The hero spirit abounds

During his panel, Lee talked about his own hero as a child: Errol Flynn. The 1930s star was the hero actor of his era. From Captain Blood to Robin Hood, Flynn played characters who defended the poor or helpless. Lee said that as a child, Flynn was “the sheriff of Dodge City.”

“So there I was, 12 years old, leaving the movie theater with a crooked smile, the kind I thought Errol Flynn would have, and I’d be looking around for some little girl that might be bothered by a bully so I could defend her,” Lee said. “That’s how Errol Flynn affected me. I wanted to do good deeds.”

Several years ago, Shatner did a skit on "Saturday Night Live" where he attended a Star Trek convention and told the participants to “get a life.” While the skit was all in good humor, Shatner said he was always intrigued by why people feel drawn to the conventions.

“What are you doing here?” Shatner asked the audience. “What brought you to come here on a beautiful Saturday to listen to an actor speak?”

Shatner said that after hundreds of conventions, a book and even a documentary, he found that at the heart of Comic Con is a celebration of heroism and community.

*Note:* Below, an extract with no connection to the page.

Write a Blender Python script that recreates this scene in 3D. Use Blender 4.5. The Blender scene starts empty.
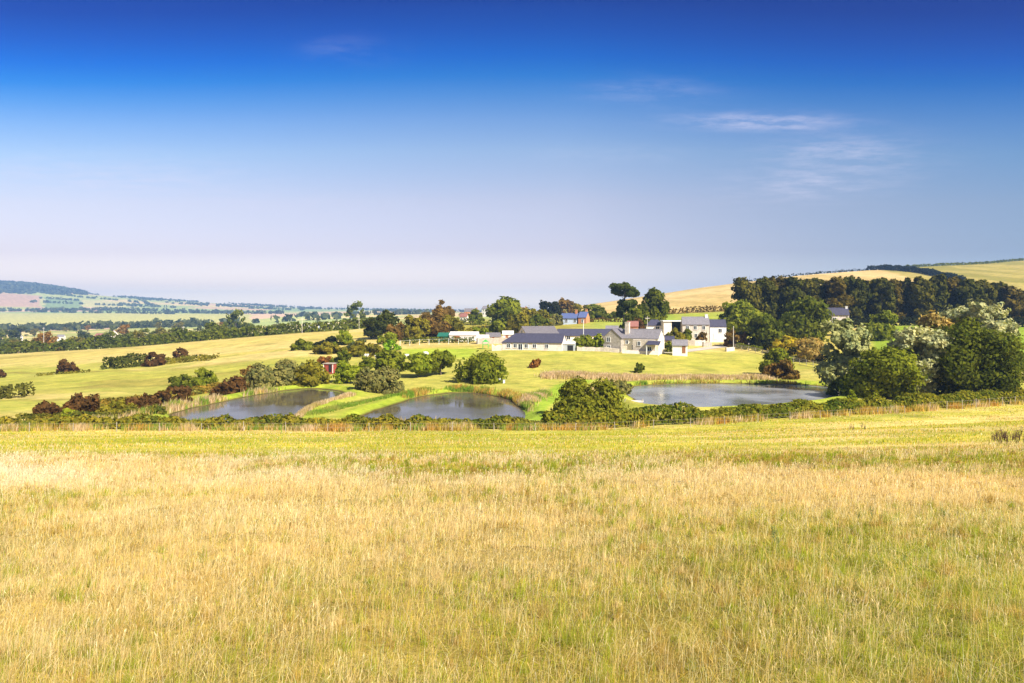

During the conventions, Shatner said, participants are able to celebrate the larger mythology behind the comics, movies, TV shows — themes of courage and heroism.

Bennett, of “The Hobbit,” said the messages in these media can be a powerful tool used to promote morality and change and help us become better people.

“I think that the lingering kind of message behind most of the comics is morality. In some way, the fans of these comics are not just connecting with a comic; they’re not just connecting with a drawing of a figure in a costume,” Bennett said. “They’re connecting with themselves and they’re connecting with society. I think one of the interesting things about Comic Con — the reason that it’s becoming so popular — is because they’re looking for answers and they’re finding it and connecting with it in each other.”